Ulla’s career took her to the Los Angeles Olympics in 1984 for another team bronze, to Seoul in 1988 and Atlanta in 1996. She also went to six world championships and 10 Europeans over three decades.
Despite her lengthy competition tenure, Ulla said she has not had “so very many horses because my horses get quite old. I am not riding in the square every day. I am riding outdoors in the fields, the woods every day. That, I think, makes the horses more happy.”
Richelle, the Rhinelander mare she showed in the Falsterbo CDI3* this year, is 18 years old and that Ulla has competed at Big Tour since 2010. She and her husband, who no longer competes, each ride two horses daily.
“It’s fun,” she said. “I like it and it’s good to ride to keep yourself healthy.”
Most times she tacks up her own horses and drives her own truck to horse shows.
She is also into judo (“you learn how to fall”) and line dancing.
The things that have been her life with horses are too often missing from the lives of many young equestrians today.
“For the dressage horse the nicest was when I could take a little jump after the dressage,” she said, “but they have skipped that now. Why? I think a young rider and a young horse they should do everything–they should jump, they should do dressage, they should do everything.”
Ulla thinks competition horses are “much nicer these days, looking much nicer, moving nicely, but unfortunately we have too few people who can take care of those super horses.”
And horses are being competed too young, in her view.
“They think they can do everything when the horses are four or five years old. But I think that is too early to do a lot of things. They should wait until they are six or seven years old to perform, especially the big horses.”
If there’s one thing she would like to instill into dressage riders it is to jump their horses.
“I can’t imagine why not,” she said. “The young horses have to do something fun.

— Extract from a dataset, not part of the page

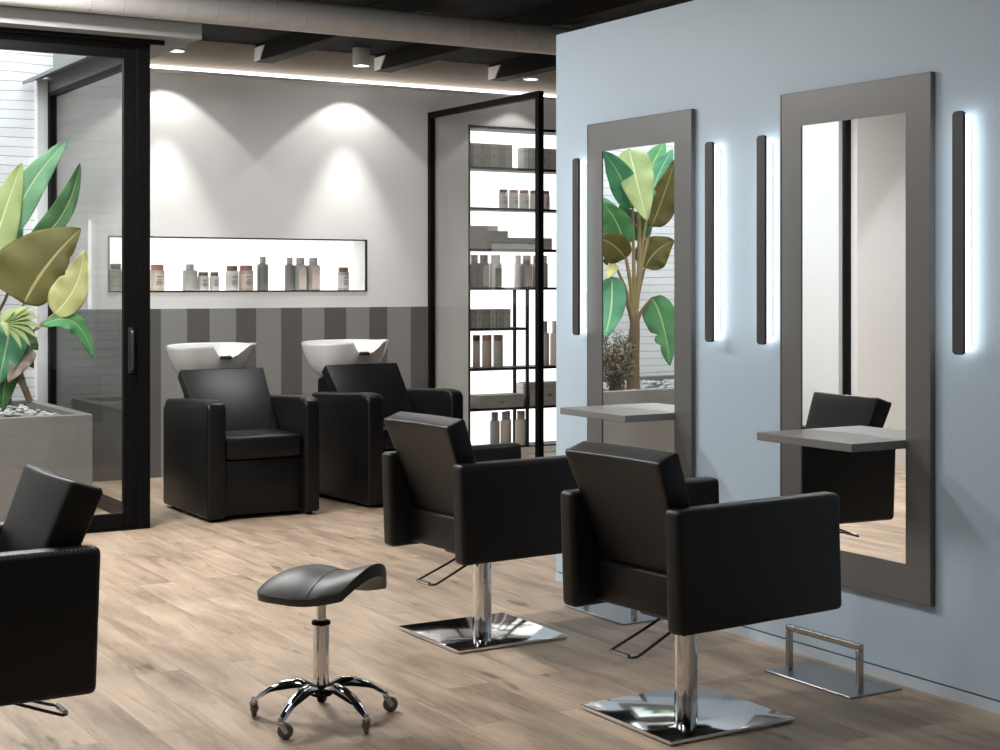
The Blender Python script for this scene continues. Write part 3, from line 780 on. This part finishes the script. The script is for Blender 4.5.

If the riders don’t dare to jump themselves they can free jump the horses. It’s good gymnastics for every horse.
“Young riders have to do something different, not going around 10 times here and 10 times there. That is too boring, it is nothing for a horse.”
How much longer will she ride? A question she has been asked often in the past 30 years.
“If I’m fit I should keep riding.
“I know I’m not the winner here, but I think it’s nice to have the chance to participate with my horse.”